You need quality criteria like these to prevent writing from being a big unknown until you see the draft.

Activity during final production and submission

The big challenge during final proposal production is to complete the proposal by the deadline without introducing any mistakes. A high level of quality surveillance is needed to ensure that no mistakes are introduced. How do you know if you have enough quality surveillance to mitigate your risks during final production? Here are some quality criteria that can be used to assess your efforts:

  • What is required for the proposal to be ready to submit?
  • Have all issues from prior phases been resolved?
  • Is the plan for finalizing the proposal sufficient?
  • How will the proposal be completed without introducing errors?
  • What risks can be anticipated during final production and submission?
  • How will they be mitigated?

Quality criteria like these help you assess whether your quality surveillance methods are sufficient.

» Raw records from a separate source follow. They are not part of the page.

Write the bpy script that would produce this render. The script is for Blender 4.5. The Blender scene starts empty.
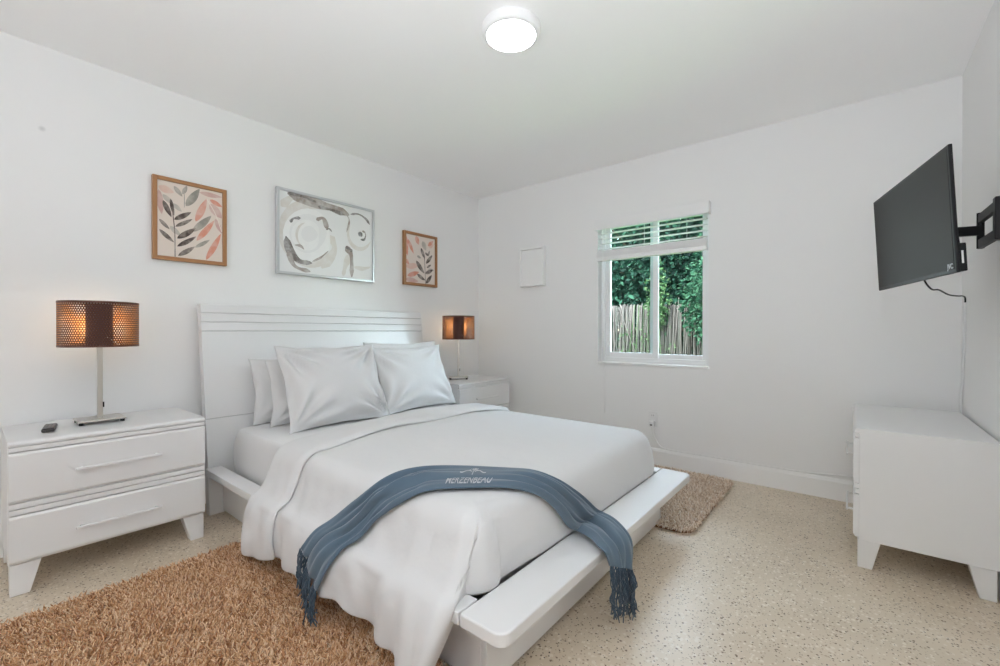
import bpy, bmesh, math, random
import numpy as np
from mathutils import Vector, Matrix

S = bpy.context.scene
COL = S.collection
PI = math.pi
rng = np.random.default_rng(7)
random.seed(7)

# ------------------------------------------------------------------ camera
CAM = Vector((3.0735, -3.4263, 1.0495))
cd = bpy.data.cameras.new('camera')
cam = bpy.data.objects.new('camera', cd)
COL.objects.link(cam)
cam.location = CAM
cam.rotation_euler = (PI/2 - 0.004, 0, 0.682)
cd.sensor_fit = 'HORIZONTAL'
cd.sensor_width = 36.0
cd.lens = 435.585/1000*36.0
cd.clip_start = 0.02
S.camera = cam

# ------------------------------------------------------------------ sky, exposure
W_ = bpy.data.worlds.new('sky')
S.world = W_
W_.use_nodes = True
wn = W_.node_tree
bg = wn.nodes['Background']
sky = wn.nodes.new('ShaderNodeTexSky')
sky.sky_type = 'NISHITA'
sky.sun_disc = False
sky.sun_elevation = math.radians(50)
sky.sun_rotation = math.radians(200)
sky.air_density = 1.0
sky.dust_density = 2.5
hs = wn.nodes.new('ShaderNodeHueSaturation'); hs.inputs['Saturation'].default_value = .45
wn.links.new(sky.outputs[0], hs.inputs['Color']); wn.links.new(hs.outputs[0], bg.inputs[0])
SKY_STRENGTH = 8.0
bg.inputs[1].default_value = SKY_STRENGTH
CEIL_EMIT = 12.0
BULB_EMIT = 60.0
def area(name, loc, rot, sx, sy, watts, color, spread=PI):
    ld = bpy.data.lights.new(name, 'AREA'); ld.shape = 'RECTANGLE'; ld.size = sx; ld.size_y = sy
    ld.energy = watts; ld.color = color; ld.spread = spread
    o = bpy.data.objects.new(name, ld); COL.objects.link(o); o.location = loc; o.rotation_euler = rot
    return o
# added fill light in front of the closed rear wall, behind the camera
area('rear_fill_light', (1.6, -4.66, 1.15), (PI/2, 0, 0), 1.6, 2.0, 4, (.94, .97, 1))
# unseen light added behind the camera, thrown up to brighten ceiling and walls
area('ceiling_fill_light', (2.9, -3.65, 1.0), Vector((.13, .12, .98)).to_track_quat('-Z', 'Y').to_euler(), 0.7, .6, 41, (.885, .935, 1))
S.view_settings.view_transform = 'Standard'
S.view_settings.look = 'None'
S.view_settings.gamma = 1.0
S.view_settings.use_curve_mapping = False
S.view_settings.exposure = 0.0
try:
    S.cycles.use_denoising = True
    S.cycles.max_bounces = 20
    S.cycles.diffuse_bounces = 16
    S.cycles.transparent_max_bounces = 24
    S.cycles.sample_clamp_indirect = 6.0
    S.cycles.caustics_reflective = False
    S.cycles.caustics_refractive = False
except Exception:
    pass

# ------------------------------------------------------------------ materials
def lin(h):
    if isinstance(h, str):
        h = h.lstrip('#')
        c = [int(h[i:i+2], 16)/255 for i in (0, 2, 4)]
    else:
        c = list(h)
    return tuple(x/12.92 if x <= .04045 else ((x+.055)/1.055)**2.4 for x in c) + (1.0,)

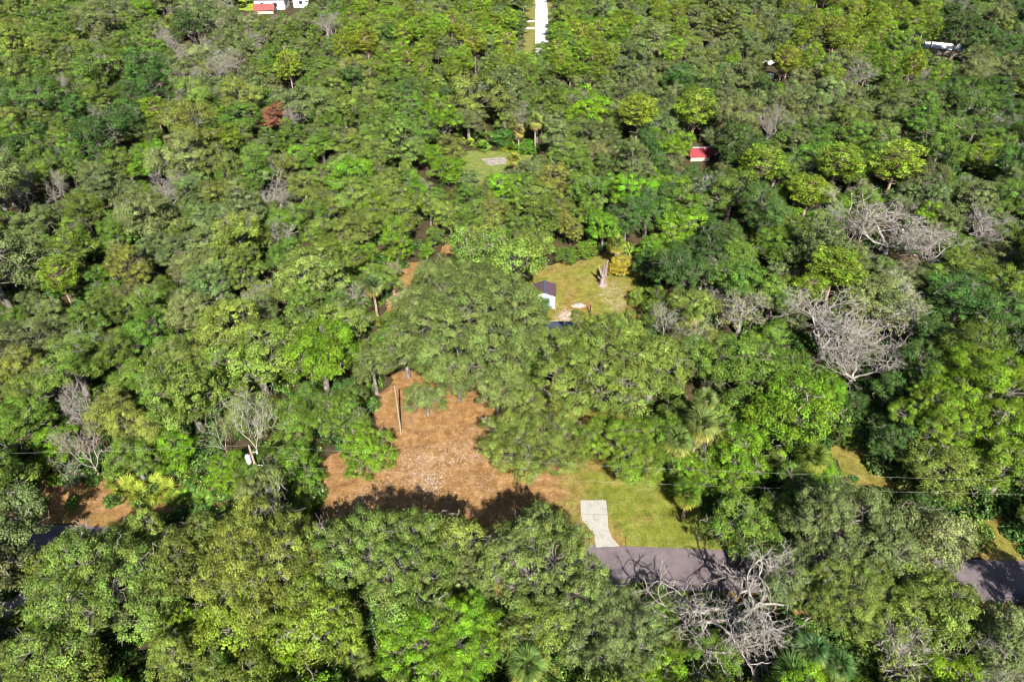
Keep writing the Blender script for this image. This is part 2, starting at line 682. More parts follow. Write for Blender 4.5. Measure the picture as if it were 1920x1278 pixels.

The draft proposal is not the only thing that needs quality validation

Quality criteria help you determine whether the draft proposal reflects what it will take to win and get everyone on the same page regarding what a quality proposal is.

But what about your plans for how you are going to prepare the proposal? Quality criteria can also be applied to those plans and provide a way for stakeholders to validate that the approaches that will be used to manage the proposal are the right approaches. This is how you avoid getting into the middle of a proposal and finding out that the management methods are not a match for your organization or this pursuit. And avoiding that is well worth the effort. 

Think of applying Proposal Quality Validation to your proposal management model as an insurance policy. Having insurance that you have the right management model can really pay off for both the company and the people involved in the proposal.